### Supplied information
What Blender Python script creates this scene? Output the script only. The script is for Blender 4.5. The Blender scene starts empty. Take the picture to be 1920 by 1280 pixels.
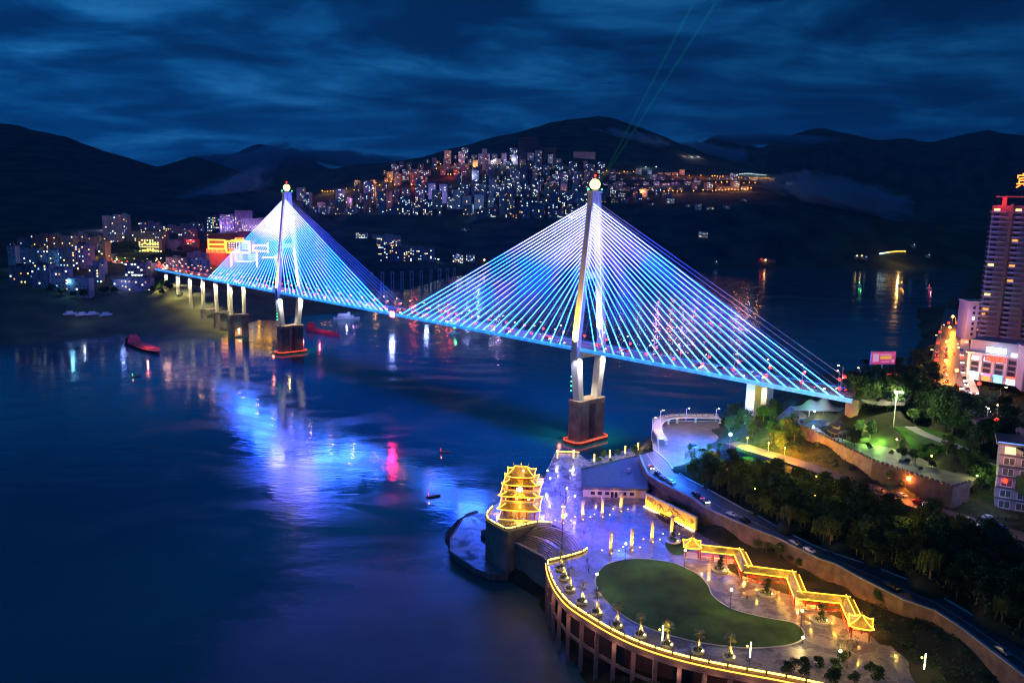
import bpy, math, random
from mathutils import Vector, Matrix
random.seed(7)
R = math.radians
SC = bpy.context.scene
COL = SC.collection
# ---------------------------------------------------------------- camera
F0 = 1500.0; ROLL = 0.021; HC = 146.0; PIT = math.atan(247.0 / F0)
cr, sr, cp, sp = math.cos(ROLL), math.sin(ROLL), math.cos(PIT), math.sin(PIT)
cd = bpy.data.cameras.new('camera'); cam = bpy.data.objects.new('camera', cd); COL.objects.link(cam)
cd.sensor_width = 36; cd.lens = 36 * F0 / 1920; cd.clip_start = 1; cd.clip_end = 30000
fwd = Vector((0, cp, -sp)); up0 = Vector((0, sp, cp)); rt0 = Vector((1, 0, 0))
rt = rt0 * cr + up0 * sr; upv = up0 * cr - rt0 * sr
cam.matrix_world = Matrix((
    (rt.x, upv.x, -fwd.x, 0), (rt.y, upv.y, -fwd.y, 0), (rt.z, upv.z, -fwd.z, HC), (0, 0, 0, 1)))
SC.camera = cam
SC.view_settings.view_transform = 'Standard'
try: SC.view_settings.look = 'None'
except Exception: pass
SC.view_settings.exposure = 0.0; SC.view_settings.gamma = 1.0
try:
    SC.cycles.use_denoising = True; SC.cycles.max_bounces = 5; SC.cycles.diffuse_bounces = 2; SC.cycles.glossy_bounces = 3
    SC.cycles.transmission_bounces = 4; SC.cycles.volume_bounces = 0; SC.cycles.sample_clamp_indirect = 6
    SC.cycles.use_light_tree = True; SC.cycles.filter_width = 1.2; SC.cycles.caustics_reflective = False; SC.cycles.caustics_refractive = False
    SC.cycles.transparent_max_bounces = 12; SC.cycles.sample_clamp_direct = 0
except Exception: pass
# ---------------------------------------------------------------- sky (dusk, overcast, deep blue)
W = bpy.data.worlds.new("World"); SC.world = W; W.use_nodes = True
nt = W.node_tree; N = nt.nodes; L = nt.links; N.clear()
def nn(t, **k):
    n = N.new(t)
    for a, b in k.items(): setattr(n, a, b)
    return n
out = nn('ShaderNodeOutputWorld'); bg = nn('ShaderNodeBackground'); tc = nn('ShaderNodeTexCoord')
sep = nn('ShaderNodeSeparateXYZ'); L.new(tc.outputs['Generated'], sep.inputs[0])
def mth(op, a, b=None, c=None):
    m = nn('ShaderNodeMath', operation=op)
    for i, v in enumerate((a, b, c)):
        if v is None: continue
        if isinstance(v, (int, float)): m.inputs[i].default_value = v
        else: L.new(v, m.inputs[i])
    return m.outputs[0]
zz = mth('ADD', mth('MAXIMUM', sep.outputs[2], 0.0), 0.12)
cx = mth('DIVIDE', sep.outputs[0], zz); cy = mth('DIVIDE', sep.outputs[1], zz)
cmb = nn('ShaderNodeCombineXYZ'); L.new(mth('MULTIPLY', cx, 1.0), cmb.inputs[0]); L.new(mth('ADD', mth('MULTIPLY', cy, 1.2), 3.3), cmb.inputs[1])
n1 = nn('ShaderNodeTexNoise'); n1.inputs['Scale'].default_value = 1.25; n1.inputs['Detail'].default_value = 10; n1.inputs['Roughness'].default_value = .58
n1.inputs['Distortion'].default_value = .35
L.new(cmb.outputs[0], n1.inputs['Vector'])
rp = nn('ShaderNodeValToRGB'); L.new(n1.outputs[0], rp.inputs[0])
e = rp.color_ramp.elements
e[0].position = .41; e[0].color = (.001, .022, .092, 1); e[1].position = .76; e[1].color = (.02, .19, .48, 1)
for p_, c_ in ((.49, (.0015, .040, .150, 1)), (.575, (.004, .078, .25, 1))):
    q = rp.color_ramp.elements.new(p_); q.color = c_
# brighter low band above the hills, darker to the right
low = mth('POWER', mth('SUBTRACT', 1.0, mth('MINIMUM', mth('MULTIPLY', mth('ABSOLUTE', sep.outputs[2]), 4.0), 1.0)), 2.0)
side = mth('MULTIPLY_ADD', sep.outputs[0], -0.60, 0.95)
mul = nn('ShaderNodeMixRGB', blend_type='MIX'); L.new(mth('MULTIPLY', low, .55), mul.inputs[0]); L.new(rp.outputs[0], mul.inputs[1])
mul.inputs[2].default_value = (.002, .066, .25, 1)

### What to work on
Count how many lines of the listing above include "scene" and report that number alone.

### Task answer
2